Это, конечно, опять не более чем предположения; Дёниц писал скупо, едва ли обмолвился одним словом даже по поводу своей первой встречи с фюрером. Однако нет никаких сомнений, что она на него произвела впечатление.
Прежний агитатор со впалой грудью и скверными зубами уже превратился благодаря своему успеху и внешним военным атрибутам в некое подобие государственного деятеля. Его «гипнотические» голубые глаза, как всегда, отвлекали внимание от менее приятных черт его лица, теперь, по словам одного наблюдателя, они начали «окарикатуриваться из-за бороздок вдоль носа и шек и начинающихся мешков под глазами и на подбородке». Под клочком усов — жесткие отвисающие губы, черта, указывающая на капризность характера, которую он так и не изжил, но теперь она должна была обозначать железную волю. И, как всегда, он прекрасно умел подстроиться под манеру общения своего собеседника.
Вряд ли можно сомневаться, что Дёниц, как и многие другие, получил впечатление уверенности, целеустремленности, вулканической искренности и быстрой реакции.

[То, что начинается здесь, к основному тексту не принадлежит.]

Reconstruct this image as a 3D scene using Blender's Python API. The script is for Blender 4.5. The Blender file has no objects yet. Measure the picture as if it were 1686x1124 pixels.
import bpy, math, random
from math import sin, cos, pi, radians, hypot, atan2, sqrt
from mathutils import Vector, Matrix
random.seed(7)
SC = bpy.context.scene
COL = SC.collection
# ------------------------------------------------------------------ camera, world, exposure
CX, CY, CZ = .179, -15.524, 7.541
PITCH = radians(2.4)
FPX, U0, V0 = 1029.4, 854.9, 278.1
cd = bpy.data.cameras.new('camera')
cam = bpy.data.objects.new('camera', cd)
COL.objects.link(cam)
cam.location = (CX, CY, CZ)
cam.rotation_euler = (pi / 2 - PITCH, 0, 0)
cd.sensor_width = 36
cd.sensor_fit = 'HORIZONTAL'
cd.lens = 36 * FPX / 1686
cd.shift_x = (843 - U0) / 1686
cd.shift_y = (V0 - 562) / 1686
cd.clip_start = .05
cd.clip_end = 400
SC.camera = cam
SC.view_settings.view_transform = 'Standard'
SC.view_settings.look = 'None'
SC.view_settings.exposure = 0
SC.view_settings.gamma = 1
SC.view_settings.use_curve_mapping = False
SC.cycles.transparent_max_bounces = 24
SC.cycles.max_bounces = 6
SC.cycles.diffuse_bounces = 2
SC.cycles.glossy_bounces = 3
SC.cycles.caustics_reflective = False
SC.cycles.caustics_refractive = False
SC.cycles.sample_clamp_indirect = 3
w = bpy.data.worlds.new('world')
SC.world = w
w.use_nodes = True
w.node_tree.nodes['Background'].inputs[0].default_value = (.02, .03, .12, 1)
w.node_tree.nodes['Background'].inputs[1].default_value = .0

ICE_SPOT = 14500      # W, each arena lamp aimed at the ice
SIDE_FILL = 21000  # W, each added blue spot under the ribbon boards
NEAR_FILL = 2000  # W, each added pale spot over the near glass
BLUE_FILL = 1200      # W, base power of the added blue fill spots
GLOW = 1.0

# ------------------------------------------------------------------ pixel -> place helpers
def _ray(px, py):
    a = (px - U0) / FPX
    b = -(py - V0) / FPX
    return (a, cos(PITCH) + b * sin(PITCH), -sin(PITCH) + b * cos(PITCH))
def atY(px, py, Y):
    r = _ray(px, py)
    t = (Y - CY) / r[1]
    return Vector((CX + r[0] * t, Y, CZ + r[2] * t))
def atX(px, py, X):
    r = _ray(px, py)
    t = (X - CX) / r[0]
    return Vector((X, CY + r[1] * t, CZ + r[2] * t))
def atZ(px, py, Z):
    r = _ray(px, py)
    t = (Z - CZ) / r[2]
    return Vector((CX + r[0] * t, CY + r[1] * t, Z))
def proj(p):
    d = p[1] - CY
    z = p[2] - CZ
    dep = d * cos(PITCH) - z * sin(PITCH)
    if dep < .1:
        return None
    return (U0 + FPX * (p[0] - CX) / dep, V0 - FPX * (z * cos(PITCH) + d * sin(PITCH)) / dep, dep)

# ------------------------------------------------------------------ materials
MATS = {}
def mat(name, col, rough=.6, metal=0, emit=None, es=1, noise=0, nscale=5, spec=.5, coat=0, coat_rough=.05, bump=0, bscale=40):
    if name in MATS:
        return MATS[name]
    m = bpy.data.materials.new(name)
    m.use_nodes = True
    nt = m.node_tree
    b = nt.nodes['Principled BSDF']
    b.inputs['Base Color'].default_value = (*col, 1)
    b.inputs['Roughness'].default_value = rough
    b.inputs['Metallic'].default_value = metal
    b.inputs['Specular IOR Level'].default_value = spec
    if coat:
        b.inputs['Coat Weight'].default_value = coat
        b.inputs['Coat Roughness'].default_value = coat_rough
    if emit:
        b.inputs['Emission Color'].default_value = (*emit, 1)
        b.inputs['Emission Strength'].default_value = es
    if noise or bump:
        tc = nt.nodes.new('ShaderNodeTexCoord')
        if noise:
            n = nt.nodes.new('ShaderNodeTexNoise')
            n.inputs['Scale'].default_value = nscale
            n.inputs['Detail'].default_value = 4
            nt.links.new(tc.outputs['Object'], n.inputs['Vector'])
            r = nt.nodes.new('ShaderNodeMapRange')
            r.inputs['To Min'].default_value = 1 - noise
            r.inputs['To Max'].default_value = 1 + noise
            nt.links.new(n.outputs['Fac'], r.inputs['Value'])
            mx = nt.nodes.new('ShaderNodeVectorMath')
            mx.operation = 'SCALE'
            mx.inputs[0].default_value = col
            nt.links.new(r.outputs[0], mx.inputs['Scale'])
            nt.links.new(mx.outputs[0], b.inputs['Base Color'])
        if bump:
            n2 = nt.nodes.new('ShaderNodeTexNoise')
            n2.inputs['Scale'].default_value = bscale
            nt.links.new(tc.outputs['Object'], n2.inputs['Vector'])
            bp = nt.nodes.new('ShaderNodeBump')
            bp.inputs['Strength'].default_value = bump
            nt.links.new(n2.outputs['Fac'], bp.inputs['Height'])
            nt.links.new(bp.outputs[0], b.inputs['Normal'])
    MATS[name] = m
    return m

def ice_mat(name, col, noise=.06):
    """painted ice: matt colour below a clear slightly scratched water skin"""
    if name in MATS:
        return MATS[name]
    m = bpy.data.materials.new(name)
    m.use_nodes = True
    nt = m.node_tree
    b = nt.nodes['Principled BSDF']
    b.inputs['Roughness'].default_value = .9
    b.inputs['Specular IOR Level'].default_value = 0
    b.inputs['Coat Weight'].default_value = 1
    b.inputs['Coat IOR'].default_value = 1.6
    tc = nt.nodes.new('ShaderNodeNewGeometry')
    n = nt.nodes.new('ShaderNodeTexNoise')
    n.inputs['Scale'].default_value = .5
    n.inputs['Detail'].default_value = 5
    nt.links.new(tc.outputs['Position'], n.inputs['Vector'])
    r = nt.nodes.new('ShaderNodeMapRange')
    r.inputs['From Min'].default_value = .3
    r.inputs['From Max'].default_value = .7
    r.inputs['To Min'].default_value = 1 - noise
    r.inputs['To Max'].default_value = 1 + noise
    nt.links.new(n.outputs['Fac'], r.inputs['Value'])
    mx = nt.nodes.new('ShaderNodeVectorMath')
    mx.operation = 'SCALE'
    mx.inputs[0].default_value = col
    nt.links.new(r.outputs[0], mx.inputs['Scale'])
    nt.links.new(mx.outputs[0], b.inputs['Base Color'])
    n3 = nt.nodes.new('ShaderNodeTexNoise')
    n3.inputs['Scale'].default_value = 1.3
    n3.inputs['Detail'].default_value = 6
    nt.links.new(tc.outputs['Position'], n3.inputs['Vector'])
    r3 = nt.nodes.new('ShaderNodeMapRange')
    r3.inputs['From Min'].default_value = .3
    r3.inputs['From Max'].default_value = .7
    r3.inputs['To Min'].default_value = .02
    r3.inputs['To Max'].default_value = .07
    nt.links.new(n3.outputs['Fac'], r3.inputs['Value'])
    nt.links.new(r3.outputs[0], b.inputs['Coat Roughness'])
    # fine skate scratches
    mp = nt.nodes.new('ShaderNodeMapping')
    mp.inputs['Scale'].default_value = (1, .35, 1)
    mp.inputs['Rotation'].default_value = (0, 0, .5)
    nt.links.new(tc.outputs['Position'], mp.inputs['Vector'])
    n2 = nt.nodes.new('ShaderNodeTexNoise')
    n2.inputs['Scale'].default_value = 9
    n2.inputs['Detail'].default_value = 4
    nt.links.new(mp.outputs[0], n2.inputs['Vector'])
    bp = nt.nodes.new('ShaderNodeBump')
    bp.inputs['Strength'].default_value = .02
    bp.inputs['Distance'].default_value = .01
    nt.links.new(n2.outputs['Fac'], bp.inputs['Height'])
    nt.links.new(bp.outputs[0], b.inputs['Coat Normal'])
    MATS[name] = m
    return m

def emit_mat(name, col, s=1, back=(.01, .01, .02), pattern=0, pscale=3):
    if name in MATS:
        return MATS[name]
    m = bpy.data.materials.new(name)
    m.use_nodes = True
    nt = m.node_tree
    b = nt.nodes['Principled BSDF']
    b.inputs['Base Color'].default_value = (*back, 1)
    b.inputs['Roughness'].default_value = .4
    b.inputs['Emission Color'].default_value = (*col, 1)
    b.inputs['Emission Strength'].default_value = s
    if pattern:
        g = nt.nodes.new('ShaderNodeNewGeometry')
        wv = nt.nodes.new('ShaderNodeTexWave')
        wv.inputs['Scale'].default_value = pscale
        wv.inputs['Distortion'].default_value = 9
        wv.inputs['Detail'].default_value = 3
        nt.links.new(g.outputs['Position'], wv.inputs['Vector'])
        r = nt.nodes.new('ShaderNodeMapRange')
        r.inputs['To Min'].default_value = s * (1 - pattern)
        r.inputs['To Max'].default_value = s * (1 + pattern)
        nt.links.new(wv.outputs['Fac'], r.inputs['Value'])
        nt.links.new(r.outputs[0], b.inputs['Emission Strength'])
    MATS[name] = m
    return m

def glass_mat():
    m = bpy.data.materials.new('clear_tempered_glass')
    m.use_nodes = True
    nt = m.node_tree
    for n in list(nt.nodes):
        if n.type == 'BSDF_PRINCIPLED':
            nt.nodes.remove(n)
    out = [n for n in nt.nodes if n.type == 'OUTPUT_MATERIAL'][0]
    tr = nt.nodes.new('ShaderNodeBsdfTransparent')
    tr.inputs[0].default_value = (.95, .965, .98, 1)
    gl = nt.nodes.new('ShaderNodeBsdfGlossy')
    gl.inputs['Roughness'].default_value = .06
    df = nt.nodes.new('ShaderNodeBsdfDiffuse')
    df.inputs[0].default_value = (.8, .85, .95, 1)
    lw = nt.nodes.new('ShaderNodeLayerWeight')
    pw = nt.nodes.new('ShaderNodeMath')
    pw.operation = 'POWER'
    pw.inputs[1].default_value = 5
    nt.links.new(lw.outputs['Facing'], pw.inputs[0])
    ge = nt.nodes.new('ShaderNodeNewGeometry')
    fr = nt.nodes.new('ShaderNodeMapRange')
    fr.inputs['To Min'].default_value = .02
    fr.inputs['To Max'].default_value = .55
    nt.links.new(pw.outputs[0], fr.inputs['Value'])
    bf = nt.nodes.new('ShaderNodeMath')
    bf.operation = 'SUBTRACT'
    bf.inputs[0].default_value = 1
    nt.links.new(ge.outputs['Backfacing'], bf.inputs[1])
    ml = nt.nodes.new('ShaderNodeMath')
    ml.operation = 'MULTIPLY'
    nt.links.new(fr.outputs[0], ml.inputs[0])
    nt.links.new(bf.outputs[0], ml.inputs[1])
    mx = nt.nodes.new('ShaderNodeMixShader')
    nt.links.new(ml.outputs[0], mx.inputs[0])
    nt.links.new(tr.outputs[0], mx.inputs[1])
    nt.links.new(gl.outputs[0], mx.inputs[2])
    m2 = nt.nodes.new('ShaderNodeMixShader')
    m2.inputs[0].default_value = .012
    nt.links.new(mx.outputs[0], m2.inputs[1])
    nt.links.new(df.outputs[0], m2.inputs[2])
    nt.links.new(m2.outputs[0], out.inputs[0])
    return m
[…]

Он не мог осознать, что за этим мощным фасадом скрывается бывший уличный агитатор с той же самой фантастической ненавистью и наивными решениями, тот же самый австрийский «неряха» с той же самой неспособностью понять сложность мира и вообще что-либо, что его не устраивает, то же недоверие к разумным аргументам и неспособность синтезировать идеи вне привычных рамок; что из-за этого органы власти соскальзывают в даже более расхлябанное, более анархическое состояние, нежели это было при кайзере.